Karaman Devleti Bayrağındaki mavi renkli balta Anadolu Fırtına Tanrısı’nın ad sembolüdür.Balta,(BAAL UTU-Güneş) Hititçe “Taru Hazinnu” temelli Durhasan Dede’yi yani Tanrı Taru’yu, Balta -Ağaç  ,Ağaç Ereni sıfatıyla Tahtacı Tanrı’yı temsil etmektedir. Balta ve şimşek bulut,gök gürlemesi, yağmur ırmak ve çeşmelerle doğayı canlandıran Serçeşme Fırtına Tanrısı’nı kavratmaktadır. Üçler Çeşmesi TARUHİNİ adıyla Tanrının Tarhunda adını kavratmaktadır. Bayraktaki altı kollu yıldız HÜNKAR DERGAHI mührüdür.Gök ve yerin birleşmesi, güneş ve dünyanın buluşmasını iç içe geçen iki dağla sembolize eden altı kollu “Davut Yıldızı” İsrail’e veya Yahudilere ait bir sembol olmayıp, Sümer kökenlidir ve bir örneği Hünkar Dergahı Üçler Çeşmesi alınlığına işlenmiştir. Davut Yıldızı ile Sarumma kavramları Luwi ve Hititli atalarımıza aittir.

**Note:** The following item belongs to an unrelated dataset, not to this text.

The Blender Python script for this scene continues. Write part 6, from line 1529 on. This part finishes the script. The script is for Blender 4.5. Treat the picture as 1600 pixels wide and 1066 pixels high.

Süleyman formunda okunan adın özgünü Fırtına Tanrısı Teşup’un oğlu ve Toros Dağ Tanrısı Sarumma’dan, Dawut adı ise Luwice Güneş TİWATA ‘dan kaynaklıdır.

 

Sümer silindir Mühründe Altı Kollu Yıldız

Hazzi Bektaş Hünkar Dergahında Üçler Çeşmesi

Müzeye dönüştürülen Dergahın ilk Müdürü ve Bektaşi Postnişini de olan merhum Ali Sümer, İsrail Devleti’nin kuruluşu sürecinde Başbakanlığın talimatıyla Dergaha ait altı kollu yıldız şeklindeki Hünkar Mührü ile gümüş kaplı iki adet kitabın İsrail’e gönderildiğini, kendisi göreve geldiğinde bu emanetleri almak üzere İsrail’e gittiğini ancak mührün verilmediğini, sadece kitapların birer kopyasıyla geri dönmek zorunda kaldığını açıklamıştır.İsrail’in bayrağına koyduğu Hünkar Mührü ,Fırat ve Nil ırmaklarıyla yaklaşık 2500 yıl önce Tevratla siyaseten kurgulanan vaat edilmiş kutsal toprakların peşine düşmüş, bu amaç günümüzde uygulanan BOP ile yeniden açığa çıkmış, Hünkar mührünü kullanmasıyla da bir nevi Tanrıdan El alma yöntemiyle Anadolu Topraklarını sahiplenme amacı gütmüştür.